One of the main reasons is lack of time. Identifying new suppliers requires resources that are often simply unavailable. Additionally, legal requirements such as the German Supply Chain Due Diligence Act increase administrative effort. However, inefficient routines are not just a matter of time but also of transparency.
"It is shocking how much savings potential is lost in companies," says Aiko Wiegand, founder of the AI startup Matchory. Well-connected in procurement, Wiegand describes weeks-long Google searches and trips to Asia to find new suppliers.

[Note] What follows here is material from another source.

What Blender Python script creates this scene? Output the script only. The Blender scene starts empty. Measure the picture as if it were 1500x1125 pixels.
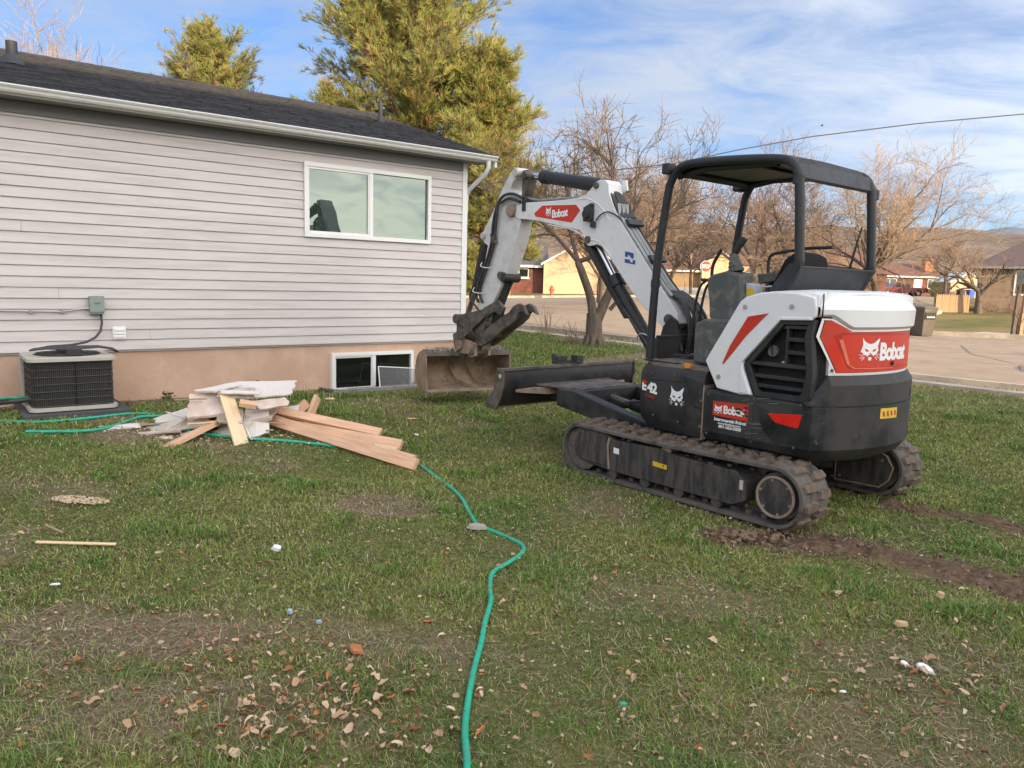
import bpy, bmesh, math, random
import numpy as np
from mathutils import Vector, Matrix
from mathutils.geometry import delaunay_2d_cdt
R = math.radians
rng = random.Random(7)
nrg = np.random.default_rng(11)
S = bpy.context.scene
COL = S.collection

# ------------------------------------------------------------------ camera, sky, sun, exposure
CAM_Z = 1.65
pitch, roll = math.atan(.1307), .0255
fwd = Vector((0, math.cos(pitch), -math.sin(pitch))); rt = Vector((1, 0, 0)); up = rt.cross(fwd)
r2 = rt*math.cos(roll) + up*math.sin(roll); u2 = -rt*math.sin(roll) + up*math.cos(roll)
cd = bpy.data.cameras.new('camera'); cam = bpy.data.objects.new('camera', cd); COL.objects.link(cam)
cam.matrix_world = Matrix(((r2.x, u2.x, -fwd.x, 0), (r2.y, u2.y, -fwd.y, 0), (r2.z, u2.z, -fwd.z, CAM_Z), (0, 0, 0, 1)))
cd.sensor_width = 36; cd.lens = 36*1127/1500; cd.clip_start = .05; cd.clip_end = 9000
S.camera = cam
SUN_D = Vector((.6, -.8, math.tan(R(11)))).normalized()      # towards the sun
SUN_AZ = math.atan2(.6, -.8)
CLOUD_BASE, CLOUD_GAIN = 2.6, 15.0
w = bpy.data.worlds.new('World'); S.world = w; w.use_nodes = True
nt = w.node_tree; nt.nodes.clear()
def N(nt, t, **kw):
    n = nt.nodes.new(t)
    for k, v in kw.items():
        if k.startswith('i_'): n.inputs[k[2:].replace('_', ' ')].default_value = v
        else: setattr(n, k, v)
    return n
L = lambda nt, a, ao, b, bi: nt.links.new(a.outputs[ao], b.inputs[bi])
sky = N(nt, 'ShaderNodeTexSky', sky_type='NISHITA', sun_disc=False, sun_elevation=R(11), sun_rotation=SUN_AZ, altitude=1400, air_density=1.15, dust_density=.35, ozone_density=4.0)
tc = N(nt, 'ShaderNodeTexCoord'); sep = N(nt, 'ShaderNodeSeparateXYZ'); L(nt, tc, 'Generated', sep, 0)
zz = N(nt, 'ShaderNodeMath', operation='MAXIMUM'); L(nt, sep, 'Z', zz, 0); zz.inputs[1].default_value = 0
za = N(nt, 'ShaderNodeMath', operation='ADD'); L(nt, zz, 0, za, 0); za.inputs[1].default_value = .16
dx = N(nt, 'ShaderNodeMath', operation='DIVIDE'); L(nt, sep, 'X', dx, 0); L(nt, za, 0, dx, 1)
dy = N(nt, 'ShaderNodeMath', operation='DIVIDE'); L(nt, sep, 'Y', dy, 0); L(nt, za, 0, dy, 1)
cmb = N(nt, 'ShaderNodeCombineXYZ'); L(nt, dx, 0, cmb, 0); L(nt, dy, 0, cmb, 1)
mp = N(nt, 'ShaderNodeMapping'); mp.inputs['Rotation'].default_value = (0, 0, R(28)); mp.inputs['Scale'].default_value = (.8, 1.25, 1); mp.inputs['Location'].default_value = (8.3, 2.2, 0)
L(nt, cmb, 0, mp, 0)
n1 = N(nt, 'ShaderNodeTexNoise'); n1.inputs['Scale'].default_value = .85; n1.inputs['Detail'].default_value = 9; n1.inputs['Roughness'].default_value = .58; n1.inputs['Distortion'].default_value = .5
L(nt, mp, 0, n1, 'Vector')
n2 = N(nt, 'ShaderNodeTexNoise'); n2.inputs['Scale'].default_value = 3.2; n2.inputs['Detail'].default_value = 9; n2.inputs['Roughness'].default_value = .62; n2.inputs['Distortion'].default_value = .8
L(nt, mp, 0, n2, 'Vector')
ad = N(nt, 'ShaderNodeMath', operation='MULTIPLY_ADD'); L(nt, n2, 0, ad, 0); ad.inputs[1].default_value = .62; L(nt, n1, 0, ad, 2)
cr = N(nt, 'ShaderNodeValToRGB'); cr.color_ramp.elements[0].position = .60; cr.color_ramp.elements[1].position = .92
cr.color_ramp.elements[0].color = (.20, .20, .20, 1); cr.color_ramp.elements[1].color = (.90, .90, .90, 1)
L(nt, ad, 0, cr, 0)
# sunlit cloud: whiter and brighter the nearer it lies to the sun (forward scattering)
dt_ = N(nt, 'ShaderNodeVectorMath', operation='DOT_PRODUCT'); L(nt, tc, 'Generated', dt_, 0); dt_.inputs[1].default_value = SUN_D
ph = N(nt, 'ShaderNodeMapRange'); L(nt, dt_, 'Value', ph, 0); ph.inputs['From Min'].default_value = -1; ph.inputs['From Max'].default_value = 1; ph.inputs['To Min'].default_value = 0; ph.inputs['To Max'].default_value = 1
pw_ = N(nt, 'ShaderNodeMath', operation='POWER'); L(nt, ph, 0, pw_, 0); pw_.inputs[1].default_value = 2.2
cc = N(nt, 'ShaderNodeMix', data_type='RGBA'); L(nt, pw_, 0, cc, 'Factor'); cc.inputs['A'].default_value = (.80, .89, 1.04, 1); cc.inputs['B'].default_value = (1.06, .97, .84, 1)
ci = N(nt, 'ShaderNodeMath', operation='MULTIPLY_ADD'); L(nt, pw_, 0, ci, 0); ci.inputs[1].default_value = CLOUD_GAIN; ci.inputs[2].default_value = CLOUD_BASE
cl = N(nt, 'ShaderNodeVectorMath', operation='SCALE'); L(nt, cc, 'Result', cl, 0); L(nt, ci, 0, cl, 'Scale')
mx = N(nt, 'ShaderNodeMix', data_type='RGBA'); L(nt, cr, 0, mx, 'Factor'); tn = N(nt, 'ShaderNodeVectorMath', operation='MULTIPLY'); L(nt, sky, 0, tn, 0); tn.inputs[1].default_value = (.58, .65, .78); L(nt, tn, 0, mx, 'A'); L(nt, cl, 0, mx, 'B')
bg = N(nt, 'ShaderNodeBackground'); bg.inputs['Strength'].default_value = .15; L(nt, mx, 'Result', bg, 0)
wo = N(nt, 'ShaderNodeOutputWorld'); L(nt, bg, 0, wo, 0)
sd = bpy.data.lights.new('sun', 'SUN'); sun = bpy.data.objects.new('sun', sd); COL.objects.link(sun)
sd.energy = 4.2; sd.angle = R(.6); sd.color = (1, .76, .46)
sun.rotation_euler = (-SUN_D).to_track_quat('-Z', 'Y').to_euler()
S.view_settings.view_transform = 'Standard'; S.view_settings.look = 'None'; S.view_settings.gamma = 1
S.view_settings.use_curve_mapping = False
S.view_settings.exposure = .89
S.render.engine = 'CYCLES'
S.cycles.max_bounces = 6; S.cycles.transparent_max_bounces = 6; S.cycles.use_denoising = True
S.cycles.caustics_reflective = False; S.cycles.caustics_refractive = False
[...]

However, Google is not an ideal search engine for procurement processes. Results are often influenced by paid advertisements or SEO-optimized content, leading to inefficient and non-transparent searches. To address these weaknesses, Wiegand founded Matchory, an AI-powered supplier search engine. The tool guides users through seven questions—ranging from the desired product to necessary certifications and specific regions. Within five minutes, the AI generates an initial list of potential suppliers. Buyers can easily adjust filters such as alternative materials or geographical locations. Results can be shared directly within the tool for joint evaluation—eliminating the need for inefficient Excel spreadsheets.
Matchory’s advantages are evident in practice. For example, Reifenhäuser reduced procurement costs by up to 50% using new suppliers. An energy provider discovered that a patch cable, previously sourced under a well-known brand name, was 40% cheaper from alternative suppliers in Asia. These savings are not only attractive in the short term but also contribute to long-term competitiveness. Companies can better manage risks such as geopolitical crises or new trade tariffs by diversifying their supply chains.
In times of stagnant incoming orders and geopolitical uncertainties, cost optimization in procurement can be crucial. Reducing procurement costs can help companies meet annual targets even when revenues stagnate. At the same time, diversifying supply chains provides protection against geopolitical crises and trade tariffs. More efficient processes and lower costs also strengthen long-term competitiveness.
Many companies have yet to fully recognize the potential of digital transformation in procurement. However, with tools like Matchory, businesses can not only cut costs but also minimize risks and save resources. Companies that invest in transparency and efficiency today secure their economic agility for the future.